Admittedly, a credit history for most farmers will take time to be built as they typically borrow money from the local moneylenders and even relatives. And none of these people report to credit bureaus for obvious reasons. Also, these are still early days for farmers getting into the formal financial ecosystem through schemes like Jan Dhan Yojana. This creates a catch-22 situation for banks who tend to avoid lending to small and marginal farmers due to the risk perception. But threat to file FIRs is not the solution. Lending to the agriculture sector is not the easiest of businesses; it is not simply about assessing the creditworthiness of farmers but also taking into account other factors including the weather. It is no surprise that banks have run up very high levels of agriculture non-performing assets (NPAs).

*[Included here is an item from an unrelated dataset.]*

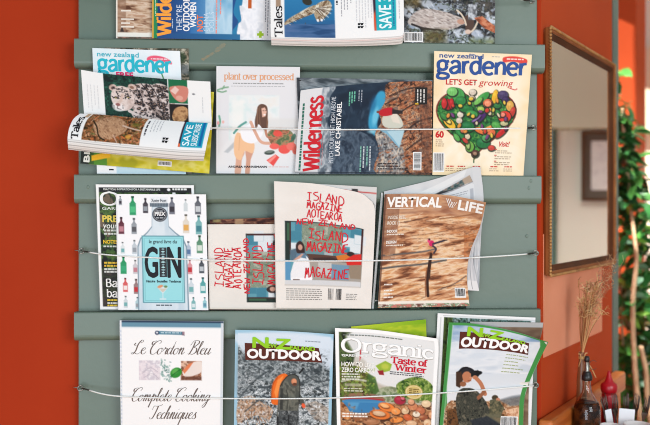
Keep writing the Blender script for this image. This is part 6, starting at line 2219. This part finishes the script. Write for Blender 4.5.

In March 2022, it was as high as 9% but has since come down. At the end of September 2024, agri-NPAs stood at 6.25%, compared with 2.9% for industry, and 2.5% for services. Nonetheless, the farm sector has seen good credit flows with the Reserve Bank of India mandating that banks lend 18% of their adjusted net bank credit to the agriculture sector. Within this target, 14% had been set for non-corporate farmers, of which a target of 10% is prescribed for small and marginal farmers. Total lending to the agriculture and allied activities grew by 10.4% in FY25, which is more or less in sync with the total non-food credit growth of 11%. In the previous year, agri-credit grew 19.3%, again in line with the total lending of 20%.
One reason for the elevated agri-NPAs has been the loan waivers by state governments — typically at the time of going to the polls. While the quantum of loans waived is repaid to the banks by the state government concerned, such announcements vitiate the loan culture. Borrowers believe they can get away by not paying up. A similar situation has been seen in the microfinance sector. Interventions by state governments — most recently Karnataka and Tamil Nadu — asked lenders not to cause borrowers “undue hardship” while recovering their loans. State governments are welcome to support farmers by disbursing a part of the loan or providing free crop insurance but they simply cannot direct banks to go easy on proper homework.